LaLiga Tech — Requirements definition for digital products
Focus: turning ambiguity into delivery-ready artefacts + cross-stakeholder alignment + platform integration
Partnered with LaLiga Tech (the Spanish Football League’s digital/technology organisation) to define product requirements for digital products—aligning stakeholders and dependencies into a clear set of journeys, priorities and delivery-ready specifications.
- Problem
- Multiple stakeholders needed alignment on what to build, why, and how success should be measured—without drifting into design-by-committee.
- Product definitions needed to translate into actionable delivery artefacts (epics, acceptance criteria, dependencies) that engineering teams could plan against.
- Constraints
- Multi-stakeholder environment with competing priorities and fast decision cycles.

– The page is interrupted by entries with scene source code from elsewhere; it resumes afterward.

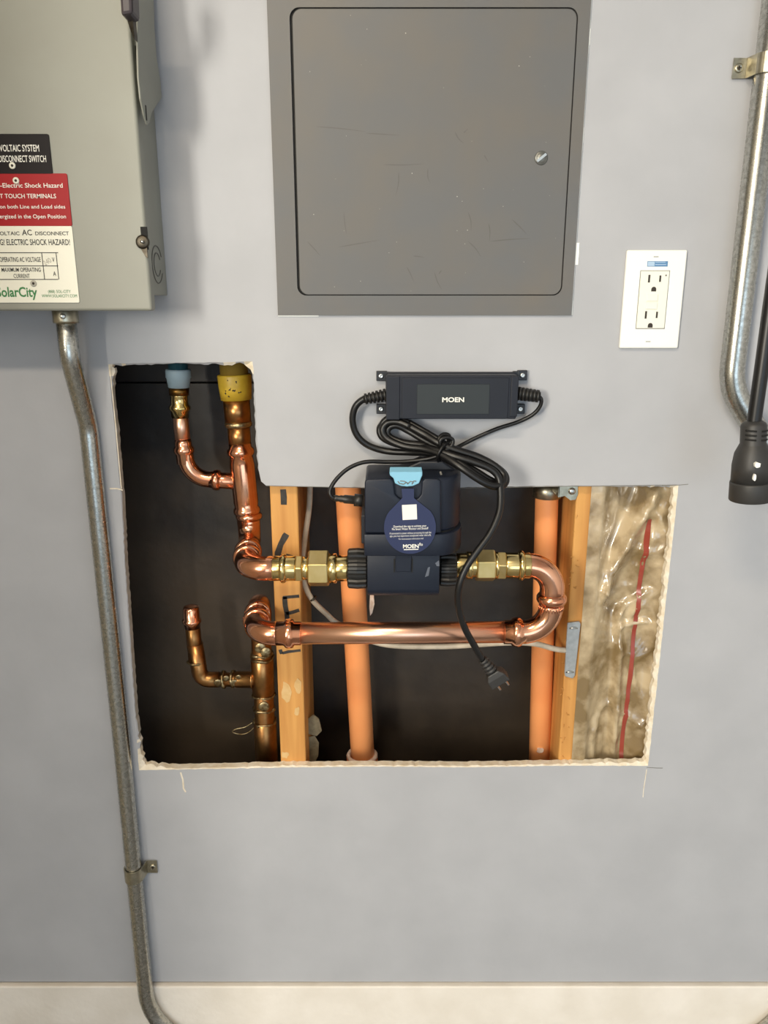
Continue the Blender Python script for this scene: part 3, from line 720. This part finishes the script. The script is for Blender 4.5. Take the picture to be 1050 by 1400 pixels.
# lower outlet: riser from below
xrl = P(357, 850, yr).x; xfl = P(348.5, 866, yf).x
rbl = V((xrl, yr, zl))
lo_el = fillet([V((xrl, yr, zl-0.045)), rbl, V(((xrl+xfl)/2, 0.004, zl))], RB, 12)
e = thing('copper_elbow', 'lower copper elbow rising behind the front elbow beside the stud', 'elbow', V((xrl, yr, zl-0.045)), 'copper press elbows')
part('bend', MB().tube(lo_el, RF, 28), 'copper', e)
dirl = (V((xfl, yf, zl)) - rbl).normalized(); c = lo_el[-1]
part('press_bead', bead(c-dirl*0.009, dirl), 'copper', e)
fr_el = fillet([c - dirl*0.001, V((xfl, yf, zl)), V((P(381, 866, yf).x, yf, zl))], 0.03, 14)
e = thing('copper_elbow', 'lower shiny copper elbow turning right into the long copper pipe', 'elbow', V((xfl, yf, zl-RF)), 'copper press elbows')
part('bend', MB().tube(fr_el, RF+0.0003, 28), 'copper', e)
part('press_bead', bead(c+dirl*0.017, dirl, RF+0.0003), 'copper', e)
xe = fr_el[-1].x
part('socket', MB().lathe((xe-0.003, yf, zl), (1,0,0), [(0,RF+0.0003),(0.010,RF+0.0005),(0.012,RF+0.003),(0.015,RF+0.0042),(0.019,RF+0.0042),(0.022,RF+0.003),(0.0235,RF),(0.032,RF-0.0002),(0.0325,RC)], 28), 'copper', e)
# right return bend
zr1 = P(722, 773, yf).z; zr2 = P(700, 864, yf).z; xU = P(754, 820, yf).x
xa = P(722, 773, yf).x; xb = P(716, 864, yf).x; zm = P(755, 822, yf).z
e = thing('copper_elbow', 'copper elbow turning down from the right brass union', 'elbow', V((xU, yf, zm)), 'copper press elbows')
part('bend', MB().tube(fillet([V((xa-0.004, yf, zr1)), V((xU, yf, zr1)), V((xU, yf, zm-0.004))], 0.033, 14), RF+0.0003, 28), 'copper', e)
part('press_bead', bead(V((xU, yf, zm+0.004)), (0,0,1), RF+0.0003, h=0.0036, l=0.007), 'copper', e)
e = thing('copper_elbow', 'copper elbow sweeping from the return bend into the long pipe', 'elbow', V((xU, yf, zr2-RF)), 'copper press elbows')
part('bend', MB().tube(fillet([V((xU, yf, zm-0.003)), V((xU, yf, zr2)), V((xb-0.004, yf, zr2))], 0.036, 14), RF, 28), 'copper', e)
part('socket', MB().lathe((xb+0.002, yf, zr2), (-1,0,0), [(0,RF),(0.004,RF),(0.007,RF+0.003),(0.010,RF+0.004),(0.014,RF+0.004),(0.017,RF+0.003),(0.019,RF+0.0003),(0.028,RF+0.0003),(0.0285,RC)], 28), 'copper', e)
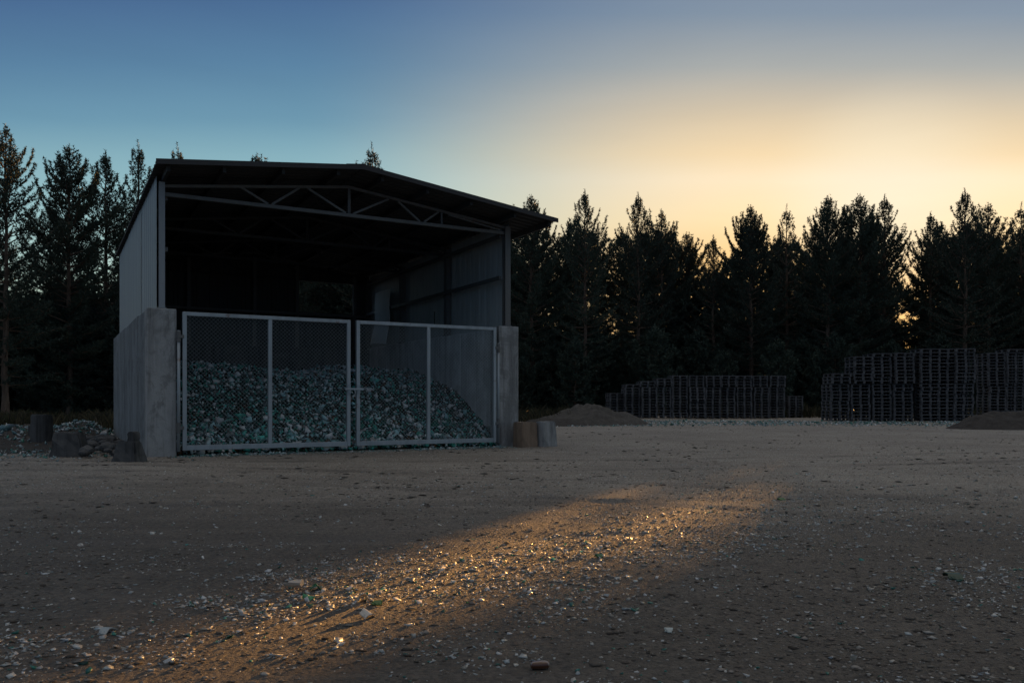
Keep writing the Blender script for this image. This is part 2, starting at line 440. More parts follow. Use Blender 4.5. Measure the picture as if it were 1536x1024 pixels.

- Integration and dependency constraints across platforms/systems (touchpoints, data flows, handoffs).
- High expectations on clarity, reliability and operational fit for digital products used at scale.
- Privacy/security considerations typical of large digital ecosystems (access, roles, traceability).
- Contribution
- Led structured requirement definition: journeys → capabilities → features → edge cases → acceptance criteria.
- Facilitated alignment workshops to converge on priorities, scope boundaries, constraints and decision ownership.
- Mapped dependencies and sequencing early to reduce delivery risk and unblock planning.
- Produced executive-ready synthesis: what we’re doing / why / what’s blocked / what’s next.
- Artefacts
- Journey maps + scope boundaries (what is in/out).
- Requirements pack: epics/features, acceptance criteria examples, and edge-case library.
- Dependency map: touchpoints, systems, sequencing and assumptions.
- Outcomes
- Delivered a consolidated, delivery-ready requirements baseline that improved alignment across stakeholders and teams.
- Reduced ambiguity by converting discussions into explicit decision artefacts (principles, scope, priorities, ownership).
- Improved delivery confidence by clarifying dependencies and sequencing up front.
- Reflections
- Requirement clarity is a design output: strong artefacts prevent re-litigation and protect quality under delivery pressure.
- In complex digital ecosystems, mapping dependencies early is one of the fastest ways to unblock progress.